Unsend! Unsend! Dena Bowers and William Beebe may well be wishing they’d never sent those e-mails.

Mueller’s memo gave an example of what an appropriate banner might say: This system is for the use of authorized users only. Individuals using this computer system without authority, or in excess of their authority, are subject to having all of their activities on this system monitored and recorded by system personnel. In the course of monitoring individuals improperly using this system, or in the course of system maintenance, the activities of authorized users may also be monitored. Anyone using this system expressly consents to such monitoring and is advised that if such monitoring reveals possible evidence of criminal activity, system personnel may provide the evidence of such monitoring to law enforcement officials.

The potential for keystroke-monitoring abuse was something DOJ clearly meant to preempt. Despite their efforts, a report surfaced in 2001 alleging that the National Ground Intelligence Center, located in Charlottesville, had engaged in illegal computer monitoring after an employee had filed a complaint with the Equal Employment Opportunity Commission. According to the September 2001 article in Insight magazine, internal records showed that five employees were placed under computer surveillance. When the employees turned on their computers every morning, they saw a warning—reminiscent of Mueller’s—telling them the computers were subject to lawful monitoring.
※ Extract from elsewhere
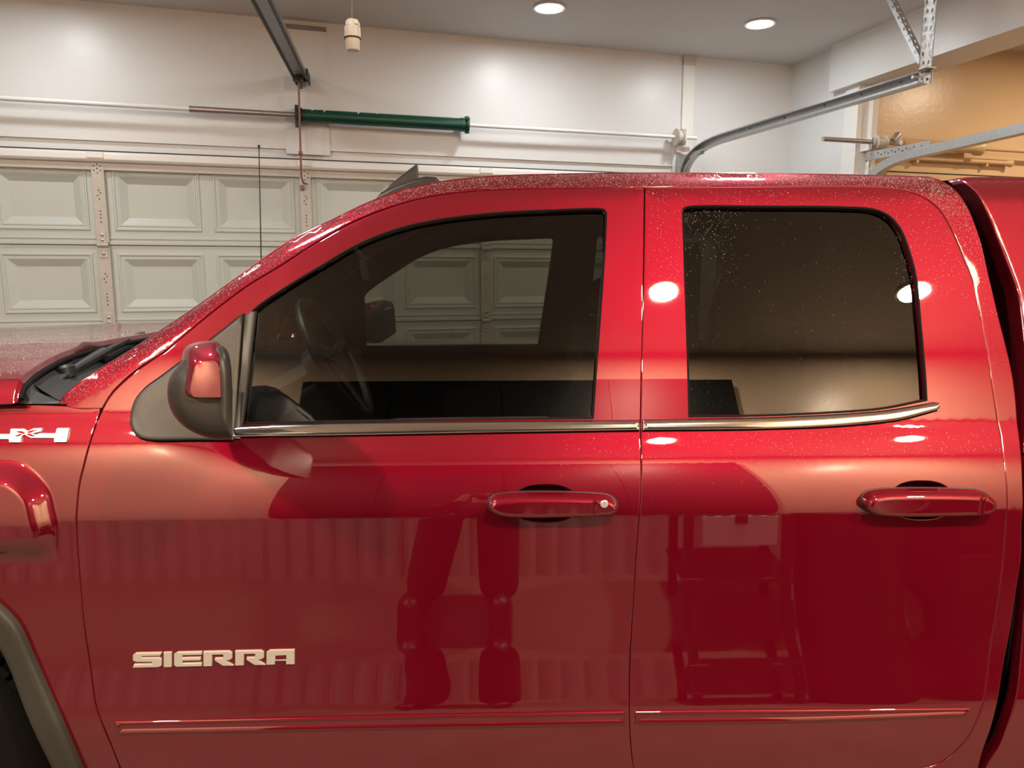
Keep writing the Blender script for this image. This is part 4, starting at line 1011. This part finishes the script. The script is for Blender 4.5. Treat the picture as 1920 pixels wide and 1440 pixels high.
# --- hood, cowl, wiper, antenna, roof fin
_hp = [(38, 711, 0.095), (58, 693, 0.16), (109, 664, 0.32), (182, 642, 0.60), (284, 624, 1.015)]
_hq = [at_y(*p) for p in _hp]; print('hood', [tuple(round(c, 3) for c in p) for p in _hq])
_h0 = at_y(10, 757, 0.063).z
_hs = spline([(p.y, p.x, p.z) for p in _hq], 0.01)
def hz(y):   # hood height across the truck
    y = min(y, WID - y); z0 = _hq[0].z
    if y < 0.095: return float(np.interp(y, [0.063, 0.068, 0.080, 0.088, 0.095], [_h0, _h0 + 0.012, z0 - 0.016, z0 - 0.006, z0]))
    return float(np.interp(y, _hs[:, 0], _hs[:, 2]))
def hx(y):
    y = min(y, WID - y); return float(np.interp(y, _hs[:, 0], _hs[:, 1]))
ysamp = [0.063, 0.066, 0.07, 0.076, 0.083, 0.09, 0.095, 0.10, 0.11, 0.12, 0.13, 0.145, 0.16, 0.18, 0.2, 0.22, 0.25, 0.28, 0.31, 0.35, 0.39, 0.44, 0.5, 0.57, 0.65, 0.73, 0.82, 0.92, 1.015]; ysamp = ysamp + [WID - y for y in ysamp[-2::-1]]
hb_ = MB(); tts = [0, 0.003, 0.009, 0.02] + list(np.linspace(0.05, 1, 20)); nxs = len(tts)
for i in range(nxs):
    t = tts[i]
    for y in ysamp:
        x1 = hx(y); x = x1 + (-2.25 - x1) * t; dz = -0.045 * t ** 1.2 - 0.16 * max(0, t - 0.82) ** 1.5 * 5
        ridge = 0.012 * math.exp(-((abs(y - WID / 2) - 0.50) / 0.05) ** 2)
        hb_.v.append(Vector((x, y, float(hz(y)) + dz + ridge - (0.014 if i == 0 else 0) * 0)))
m_ = len(ysamp)
for i in range(nxs - 1):
    for j in range(m_ - 1): q = i * m_ + j; hb_.f.append((q, q + 1, q + m_ + 1, q + m_))
# rolled rear edge
for j, y in enumerate(ysamp): hb_.v.append(Vector((hx(y) + 0.006, y, max(float(hz(y)) - 0.012, _h0 + 0.003))))
for j, y in enumerate(ysamp): hb_.v.append(Vector((hx(y) - 0.01, y, max(float(hz(y)) - 0.04, _h0 + 0.003))))
k = nxs * m_
for j in range(m_ - 1): hb_.f.append((j, k + j, k + j + 1, j + 1)); hb_.f.append((k + j, k + m_ + j, k + m_ + j + 1, k + j + 1))
hb_.obj('hood', M['paint_wet'], TK, angle=50)
sp_ = MB()
for y in ysamp[6:-6]: pass
sp_.tube([Vector((hx(y) + 0.010, y, float(hz(y)) - 0.018)) for y in ysamp[3:-3]], 0.006, 8).obj('hood_seal', M['rubber'], TK)
wb = [Vector(ws(0, t)) for t in np.linspace(0, 1, 24)]
cw_ = MB()
for i, t in enumerate(np.linspace(0, 1, 24)):
    p = wb[i]; y = p.y; h = Vector((hx(y) + 0.006, y, float(hz(y)) - 0.030))
    q = Vector((p.x + 0.012, y, p.z - 0.006))
    cw_.v += [h, h * 0.75 + q * 0.25 - Vector((0, 0, 0.004)), h * .5 + q * .5 - Vector((0, 0, .006)), h * 0.25 + q * .75 - Vector((0, 0, .004)), q]
for i in range(23):
    for j in range(4): a = i * 5 + j; cw_.f.append((a, a + 1, a + 6, a + 5))
cw = cw_.obj('cowl', M['cowl'], TK)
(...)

E-mails found in astronaut Lisa Nowak’s car beefed up the attempted kidnapping case against her.

Of course, e-mail is only part of a larger culture increasingly under surveillance. In the physical world, cameras watch over us when we walk into the 7-Eleven, take money out of the ATM or run a red light. The Internet is far more invasive—a predatory world where our every move is tracked. Consider that Google, which is preferred by just under half of all Internet users, stores search data indefinitely. Other popular search engines, including MSN, Ask, and Yahoo have similarly murky policies. To counter privacy concerns, Google recently announced that “it plans to alter its privacy policy and strip certain identifying information from archived Internet searches,” according to The Washington Post. The catch is it only applies to searches conducted from the Google home page, and will not protect “searches conducted from Google Calendar or correspondence sent through Google’s Web e-mail service.”

There is even less of an expectation of privacy with Instant Messaging, as the 2005 AOL Messenger Terms of Service reveal: “Although you or the owner of the Content retain ownership of all right, title and interest in Content that you post to any AIM Product, AOL owns all right, title and interest in any compilation, collective work or other derivative work created by AOL using or incorporating this Content. In addition, by posting Content on an AIM Product, you grant AOL, its parent, affiliates, subsidiaries, assigns, agents and licensees the irrevocable, perpetual, worldwide right to reproduce, display, perform, distribute, adapt and promote this Content in any medium. You waive any right to privacy. You waive any right to inspect or approve uses of the Content or to be compensated for any such uses.”
What about our government? A week before Google’s announcement, Homeland Security Chief Michael Chertoff was having to defend a new government program called ADVISE, short for Analysis, Dissemination, Visualization, Insight and Semantic Enhancement. Standing before a group of reporters, Chertoff explained that the program aims to analyze existing, legally collected computer data, not gather new personal information on U.S. citizens. “This is not a program that sucks up or collects information from out on the Internet or anything like that,” Chertoff told the AP. “It’s not data mining.”

In these times, vague assurances from the government and corporate sphere are insufficient to assuage a general unease that we’re being watched. Unfortunately, it’s a sacrifice we make to live online. So if you’re going to criticize your boss you might not want to do it through your work e-mail. The law, however murky it might be, is not on your side. “A lot of it is metaphysical and difficult to analogize to any other existing communications technology,” says O’Neill. “That’s part of the problem.”